* begin PROVIDED DATA *
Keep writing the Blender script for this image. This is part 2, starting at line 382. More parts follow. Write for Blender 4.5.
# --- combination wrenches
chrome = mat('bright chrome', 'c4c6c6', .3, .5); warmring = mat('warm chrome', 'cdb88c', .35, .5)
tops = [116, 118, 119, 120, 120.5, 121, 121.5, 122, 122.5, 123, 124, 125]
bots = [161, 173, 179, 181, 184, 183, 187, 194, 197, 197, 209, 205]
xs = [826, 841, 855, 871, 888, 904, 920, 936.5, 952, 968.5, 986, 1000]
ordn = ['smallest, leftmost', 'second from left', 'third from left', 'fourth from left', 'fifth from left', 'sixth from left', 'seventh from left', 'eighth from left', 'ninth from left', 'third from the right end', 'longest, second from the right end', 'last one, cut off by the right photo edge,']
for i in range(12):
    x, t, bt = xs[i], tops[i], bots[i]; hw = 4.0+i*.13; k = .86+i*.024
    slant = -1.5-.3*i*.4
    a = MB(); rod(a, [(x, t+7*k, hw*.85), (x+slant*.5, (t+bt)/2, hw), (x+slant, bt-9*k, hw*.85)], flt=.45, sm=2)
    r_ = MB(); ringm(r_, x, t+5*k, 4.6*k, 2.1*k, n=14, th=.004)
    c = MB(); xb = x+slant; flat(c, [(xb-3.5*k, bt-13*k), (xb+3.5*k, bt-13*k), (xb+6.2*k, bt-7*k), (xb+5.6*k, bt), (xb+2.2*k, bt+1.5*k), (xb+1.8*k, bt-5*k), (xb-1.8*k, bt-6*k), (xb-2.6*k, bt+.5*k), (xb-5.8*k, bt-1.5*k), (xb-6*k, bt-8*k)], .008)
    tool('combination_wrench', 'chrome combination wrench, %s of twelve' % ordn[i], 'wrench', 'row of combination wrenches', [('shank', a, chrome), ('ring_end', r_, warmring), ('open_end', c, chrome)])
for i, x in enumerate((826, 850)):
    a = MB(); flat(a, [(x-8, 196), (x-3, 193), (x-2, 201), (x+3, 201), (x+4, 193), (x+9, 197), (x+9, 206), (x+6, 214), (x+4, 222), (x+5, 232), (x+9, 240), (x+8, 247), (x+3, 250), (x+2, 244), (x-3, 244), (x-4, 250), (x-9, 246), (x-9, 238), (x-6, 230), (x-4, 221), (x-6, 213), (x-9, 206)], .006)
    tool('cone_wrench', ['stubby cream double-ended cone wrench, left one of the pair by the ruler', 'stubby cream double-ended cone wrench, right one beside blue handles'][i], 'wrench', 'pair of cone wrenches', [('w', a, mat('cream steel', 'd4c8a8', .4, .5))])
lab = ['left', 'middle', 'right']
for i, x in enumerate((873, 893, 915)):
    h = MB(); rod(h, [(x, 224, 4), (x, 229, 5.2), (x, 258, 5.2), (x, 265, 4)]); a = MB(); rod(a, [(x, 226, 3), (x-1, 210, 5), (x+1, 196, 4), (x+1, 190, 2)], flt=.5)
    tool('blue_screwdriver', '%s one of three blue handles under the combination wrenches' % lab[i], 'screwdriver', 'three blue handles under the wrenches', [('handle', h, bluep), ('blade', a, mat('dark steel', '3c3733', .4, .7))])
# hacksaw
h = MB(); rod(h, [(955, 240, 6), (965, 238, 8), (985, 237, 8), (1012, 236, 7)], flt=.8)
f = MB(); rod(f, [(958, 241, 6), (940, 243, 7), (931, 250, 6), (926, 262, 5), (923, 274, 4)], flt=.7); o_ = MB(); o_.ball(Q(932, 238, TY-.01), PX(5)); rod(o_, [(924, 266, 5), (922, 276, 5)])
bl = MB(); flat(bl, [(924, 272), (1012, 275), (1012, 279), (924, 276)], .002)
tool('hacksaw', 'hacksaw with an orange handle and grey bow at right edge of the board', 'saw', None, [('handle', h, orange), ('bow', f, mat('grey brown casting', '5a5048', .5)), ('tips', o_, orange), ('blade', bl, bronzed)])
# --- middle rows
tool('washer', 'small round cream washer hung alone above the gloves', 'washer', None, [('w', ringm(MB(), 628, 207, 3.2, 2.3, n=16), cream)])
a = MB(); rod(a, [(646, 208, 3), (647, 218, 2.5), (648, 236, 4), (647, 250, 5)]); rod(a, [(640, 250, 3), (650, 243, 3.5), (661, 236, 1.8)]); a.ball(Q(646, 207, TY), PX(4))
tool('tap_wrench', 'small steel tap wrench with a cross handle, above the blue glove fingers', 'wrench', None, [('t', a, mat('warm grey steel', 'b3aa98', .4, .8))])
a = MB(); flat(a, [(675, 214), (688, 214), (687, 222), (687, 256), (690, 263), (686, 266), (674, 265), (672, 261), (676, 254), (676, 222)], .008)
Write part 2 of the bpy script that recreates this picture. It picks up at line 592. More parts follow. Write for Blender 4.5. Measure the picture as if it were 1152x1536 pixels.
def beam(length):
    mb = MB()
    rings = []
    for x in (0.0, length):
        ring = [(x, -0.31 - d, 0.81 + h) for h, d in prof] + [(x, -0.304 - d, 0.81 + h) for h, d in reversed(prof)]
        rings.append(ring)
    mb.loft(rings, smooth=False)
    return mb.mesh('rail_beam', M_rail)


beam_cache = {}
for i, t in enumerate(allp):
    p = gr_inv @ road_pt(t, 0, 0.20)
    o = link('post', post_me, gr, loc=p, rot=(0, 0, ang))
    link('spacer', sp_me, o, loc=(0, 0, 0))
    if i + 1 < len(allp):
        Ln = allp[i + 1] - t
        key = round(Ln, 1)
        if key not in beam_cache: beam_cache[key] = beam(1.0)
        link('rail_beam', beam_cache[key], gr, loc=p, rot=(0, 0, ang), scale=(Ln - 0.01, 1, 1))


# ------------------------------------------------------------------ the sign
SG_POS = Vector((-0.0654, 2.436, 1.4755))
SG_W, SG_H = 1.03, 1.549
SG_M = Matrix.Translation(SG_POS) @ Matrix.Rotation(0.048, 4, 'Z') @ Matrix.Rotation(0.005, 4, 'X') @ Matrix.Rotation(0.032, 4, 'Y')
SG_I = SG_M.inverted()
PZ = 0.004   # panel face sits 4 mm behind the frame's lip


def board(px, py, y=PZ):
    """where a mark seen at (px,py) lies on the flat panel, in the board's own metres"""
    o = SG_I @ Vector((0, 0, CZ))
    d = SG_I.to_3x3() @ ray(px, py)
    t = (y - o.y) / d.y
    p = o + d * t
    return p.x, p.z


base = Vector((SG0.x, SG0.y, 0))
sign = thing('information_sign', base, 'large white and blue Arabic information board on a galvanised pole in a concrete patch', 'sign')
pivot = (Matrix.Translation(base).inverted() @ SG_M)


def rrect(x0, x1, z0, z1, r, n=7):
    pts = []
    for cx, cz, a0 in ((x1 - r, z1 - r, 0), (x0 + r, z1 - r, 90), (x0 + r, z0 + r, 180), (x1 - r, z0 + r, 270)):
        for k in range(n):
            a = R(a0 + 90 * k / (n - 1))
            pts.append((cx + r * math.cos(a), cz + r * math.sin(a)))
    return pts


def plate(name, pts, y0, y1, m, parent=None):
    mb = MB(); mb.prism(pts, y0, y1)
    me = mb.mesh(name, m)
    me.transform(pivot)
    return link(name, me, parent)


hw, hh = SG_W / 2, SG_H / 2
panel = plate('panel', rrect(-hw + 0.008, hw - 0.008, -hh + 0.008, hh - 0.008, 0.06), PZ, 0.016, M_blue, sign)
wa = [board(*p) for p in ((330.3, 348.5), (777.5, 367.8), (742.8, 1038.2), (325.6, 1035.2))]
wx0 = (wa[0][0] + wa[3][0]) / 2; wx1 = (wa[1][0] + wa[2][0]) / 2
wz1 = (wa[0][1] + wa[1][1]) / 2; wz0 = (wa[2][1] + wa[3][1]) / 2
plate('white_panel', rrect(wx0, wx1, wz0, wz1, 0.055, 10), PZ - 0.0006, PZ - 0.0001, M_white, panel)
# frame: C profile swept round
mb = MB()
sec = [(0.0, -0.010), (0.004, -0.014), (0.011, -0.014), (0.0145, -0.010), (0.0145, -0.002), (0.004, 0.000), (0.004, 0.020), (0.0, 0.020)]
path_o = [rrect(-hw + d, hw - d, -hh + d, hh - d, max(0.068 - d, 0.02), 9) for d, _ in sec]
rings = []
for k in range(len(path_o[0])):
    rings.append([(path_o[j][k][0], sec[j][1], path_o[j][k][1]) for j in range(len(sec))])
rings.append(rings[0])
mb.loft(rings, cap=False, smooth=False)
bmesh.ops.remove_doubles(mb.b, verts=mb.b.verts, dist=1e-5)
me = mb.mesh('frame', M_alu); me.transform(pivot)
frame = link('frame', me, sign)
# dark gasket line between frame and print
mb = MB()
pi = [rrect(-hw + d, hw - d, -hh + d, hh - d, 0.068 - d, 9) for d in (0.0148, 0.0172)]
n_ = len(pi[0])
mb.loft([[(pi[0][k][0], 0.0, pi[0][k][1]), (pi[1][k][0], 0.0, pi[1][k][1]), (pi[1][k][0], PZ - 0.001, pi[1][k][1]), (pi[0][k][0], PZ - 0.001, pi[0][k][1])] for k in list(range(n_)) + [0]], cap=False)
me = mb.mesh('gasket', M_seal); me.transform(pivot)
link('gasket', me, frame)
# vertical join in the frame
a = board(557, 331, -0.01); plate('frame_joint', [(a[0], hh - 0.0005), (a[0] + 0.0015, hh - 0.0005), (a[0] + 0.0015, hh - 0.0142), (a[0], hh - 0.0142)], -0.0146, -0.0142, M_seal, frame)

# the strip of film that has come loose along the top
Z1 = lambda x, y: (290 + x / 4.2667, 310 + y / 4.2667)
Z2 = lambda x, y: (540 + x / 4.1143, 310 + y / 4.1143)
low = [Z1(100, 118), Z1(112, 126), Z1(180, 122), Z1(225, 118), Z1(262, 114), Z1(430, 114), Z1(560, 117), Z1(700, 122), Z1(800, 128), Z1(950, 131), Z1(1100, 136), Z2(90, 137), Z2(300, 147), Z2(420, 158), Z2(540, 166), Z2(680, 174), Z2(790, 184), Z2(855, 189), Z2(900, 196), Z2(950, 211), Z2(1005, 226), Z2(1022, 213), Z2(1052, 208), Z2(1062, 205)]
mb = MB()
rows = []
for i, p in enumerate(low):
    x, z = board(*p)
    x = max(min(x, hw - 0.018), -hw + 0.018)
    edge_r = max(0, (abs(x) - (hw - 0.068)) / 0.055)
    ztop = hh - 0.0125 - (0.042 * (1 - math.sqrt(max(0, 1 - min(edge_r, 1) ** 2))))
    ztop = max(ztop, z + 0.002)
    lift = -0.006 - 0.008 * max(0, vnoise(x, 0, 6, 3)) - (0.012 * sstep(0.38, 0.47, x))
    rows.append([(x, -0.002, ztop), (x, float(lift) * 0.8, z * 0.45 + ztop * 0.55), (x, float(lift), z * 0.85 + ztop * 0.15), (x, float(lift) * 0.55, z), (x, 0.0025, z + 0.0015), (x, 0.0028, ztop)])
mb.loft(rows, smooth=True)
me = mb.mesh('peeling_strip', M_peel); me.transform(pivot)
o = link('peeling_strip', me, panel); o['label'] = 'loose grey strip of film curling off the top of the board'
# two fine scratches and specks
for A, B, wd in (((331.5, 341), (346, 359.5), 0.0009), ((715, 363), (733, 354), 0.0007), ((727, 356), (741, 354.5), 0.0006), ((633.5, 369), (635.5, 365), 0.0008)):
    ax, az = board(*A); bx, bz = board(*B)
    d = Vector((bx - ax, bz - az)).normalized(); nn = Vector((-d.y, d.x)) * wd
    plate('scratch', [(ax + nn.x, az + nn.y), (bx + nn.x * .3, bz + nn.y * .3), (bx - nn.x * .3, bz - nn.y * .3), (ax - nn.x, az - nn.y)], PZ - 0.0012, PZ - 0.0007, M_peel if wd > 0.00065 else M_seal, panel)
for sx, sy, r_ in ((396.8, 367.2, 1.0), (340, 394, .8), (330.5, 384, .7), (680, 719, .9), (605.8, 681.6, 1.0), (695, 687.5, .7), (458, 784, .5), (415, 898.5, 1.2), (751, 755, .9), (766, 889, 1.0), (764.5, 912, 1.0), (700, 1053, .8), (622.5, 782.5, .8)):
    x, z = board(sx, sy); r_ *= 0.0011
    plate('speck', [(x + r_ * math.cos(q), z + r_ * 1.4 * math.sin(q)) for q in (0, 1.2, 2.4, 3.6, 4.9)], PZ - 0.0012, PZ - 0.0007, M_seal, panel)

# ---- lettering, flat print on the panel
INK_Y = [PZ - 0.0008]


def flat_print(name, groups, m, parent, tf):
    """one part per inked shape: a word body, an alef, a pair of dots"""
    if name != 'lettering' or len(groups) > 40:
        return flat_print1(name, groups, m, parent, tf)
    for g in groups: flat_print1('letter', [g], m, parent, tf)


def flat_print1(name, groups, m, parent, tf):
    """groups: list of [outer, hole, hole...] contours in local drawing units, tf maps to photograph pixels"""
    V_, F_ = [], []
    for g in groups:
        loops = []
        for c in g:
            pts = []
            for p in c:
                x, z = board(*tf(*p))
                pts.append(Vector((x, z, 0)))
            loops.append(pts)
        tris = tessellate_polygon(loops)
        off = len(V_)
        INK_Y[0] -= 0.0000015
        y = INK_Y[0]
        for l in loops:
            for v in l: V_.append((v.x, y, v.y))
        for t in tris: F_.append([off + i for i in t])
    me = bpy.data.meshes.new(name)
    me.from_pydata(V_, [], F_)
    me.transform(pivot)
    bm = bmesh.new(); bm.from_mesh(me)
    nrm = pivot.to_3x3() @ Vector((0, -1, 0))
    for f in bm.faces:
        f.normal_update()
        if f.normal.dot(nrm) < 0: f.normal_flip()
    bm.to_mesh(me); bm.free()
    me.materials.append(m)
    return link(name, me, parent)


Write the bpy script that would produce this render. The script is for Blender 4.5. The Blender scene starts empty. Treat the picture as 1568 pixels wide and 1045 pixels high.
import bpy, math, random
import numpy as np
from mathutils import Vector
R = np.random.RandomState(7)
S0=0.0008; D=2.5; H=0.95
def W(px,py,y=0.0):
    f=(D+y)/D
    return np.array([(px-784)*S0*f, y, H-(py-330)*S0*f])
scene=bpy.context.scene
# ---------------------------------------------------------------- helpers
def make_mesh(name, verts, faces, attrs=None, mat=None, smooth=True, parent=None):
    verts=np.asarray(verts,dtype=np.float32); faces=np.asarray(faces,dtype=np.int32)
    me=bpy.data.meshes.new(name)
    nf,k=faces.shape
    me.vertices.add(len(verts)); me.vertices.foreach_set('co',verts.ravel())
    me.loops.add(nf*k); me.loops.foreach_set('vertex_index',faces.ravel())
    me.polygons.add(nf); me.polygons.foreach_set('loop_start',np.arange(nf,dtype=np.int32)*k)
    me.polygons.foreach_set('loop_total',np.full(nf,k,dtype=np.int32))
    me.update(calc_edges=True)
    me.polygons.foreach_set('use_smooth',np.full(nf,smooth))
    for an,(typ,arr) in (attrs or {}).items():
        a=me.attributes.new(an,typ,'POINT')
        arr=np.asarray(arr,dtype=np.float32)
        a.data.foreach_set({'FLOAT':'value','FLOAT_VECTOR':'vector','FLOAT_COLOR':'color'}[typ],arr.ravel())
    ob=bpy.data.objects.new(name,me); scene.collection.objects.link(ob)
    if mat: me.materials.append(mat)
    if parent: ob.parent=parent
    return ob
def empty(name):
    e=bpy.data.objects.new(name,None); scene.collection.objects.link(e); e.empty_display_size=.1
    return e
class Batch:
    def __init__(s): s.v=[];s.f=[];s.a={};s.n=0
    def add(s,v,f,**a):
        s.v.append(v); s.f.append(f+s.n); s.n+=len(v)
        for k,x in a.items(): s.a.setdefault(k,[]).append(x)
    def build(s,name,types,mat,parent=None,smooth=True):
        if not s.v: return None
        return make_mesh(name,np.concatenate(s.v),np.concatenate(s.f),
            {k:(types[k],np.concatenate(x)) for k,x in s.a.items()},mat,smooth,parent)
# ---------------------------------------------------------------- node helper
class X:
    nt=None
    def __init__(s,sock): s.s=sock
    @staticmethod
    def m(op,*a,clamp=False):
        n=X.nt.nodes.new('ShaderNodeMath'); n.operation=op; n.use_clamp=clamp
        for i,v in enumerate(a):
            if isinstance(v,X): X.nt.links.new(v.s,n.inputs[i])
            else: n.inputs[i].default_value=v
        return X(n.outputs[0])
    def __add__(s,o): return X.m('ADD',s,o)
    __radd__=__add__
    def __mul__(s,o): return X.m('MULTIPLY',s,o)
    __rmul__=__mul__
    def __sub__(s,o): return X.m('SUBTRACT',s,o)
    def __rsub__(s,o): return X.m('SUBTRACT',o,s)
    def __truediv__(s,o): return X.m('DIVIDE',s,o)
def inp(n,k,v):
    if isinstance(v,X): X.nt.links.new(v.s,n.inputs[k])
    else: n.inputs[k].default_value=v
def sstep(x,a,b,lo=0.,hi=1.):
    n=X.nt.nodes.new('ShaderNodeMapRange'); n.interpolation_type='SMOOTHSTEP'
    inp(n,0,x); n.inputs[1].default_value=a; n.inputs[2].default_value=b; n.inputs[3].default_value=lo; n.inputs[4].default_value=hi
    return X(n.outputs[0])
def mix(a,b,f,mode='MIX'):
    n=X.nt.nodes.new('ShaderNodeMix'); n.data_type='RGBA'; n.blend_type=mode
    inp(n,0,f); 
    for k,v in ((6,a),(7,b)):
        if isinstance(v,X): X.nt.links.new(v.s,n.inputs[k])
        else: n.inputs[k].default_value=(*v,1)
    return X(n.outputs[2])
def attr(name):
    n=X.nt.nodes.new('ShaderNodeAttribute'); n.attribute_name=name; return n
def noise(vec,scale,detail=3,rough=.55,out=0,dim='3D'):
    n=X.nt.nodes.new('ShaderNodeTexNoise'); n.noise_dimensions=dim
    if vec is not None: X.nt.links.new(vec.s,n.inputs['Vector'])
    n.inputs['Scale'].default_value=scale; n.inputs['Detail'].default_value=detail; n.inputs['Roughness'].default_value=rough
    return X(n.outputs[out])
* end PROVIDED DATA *
TO DO: In the records above, find each line that holds the word "parts"; copy all such lines.

RESPONSE TO THIS TASK:
Keep writing the Blender script for this image. This is part 2, starting at line 382. More parts follow. Write for Blender 4.5.
Write part 2 of the bpy script that recreates this picture. It picks up at line 592. More parts follow. Write for Blender 4.5. Measure the picture as if it were 1152x1536 pixels.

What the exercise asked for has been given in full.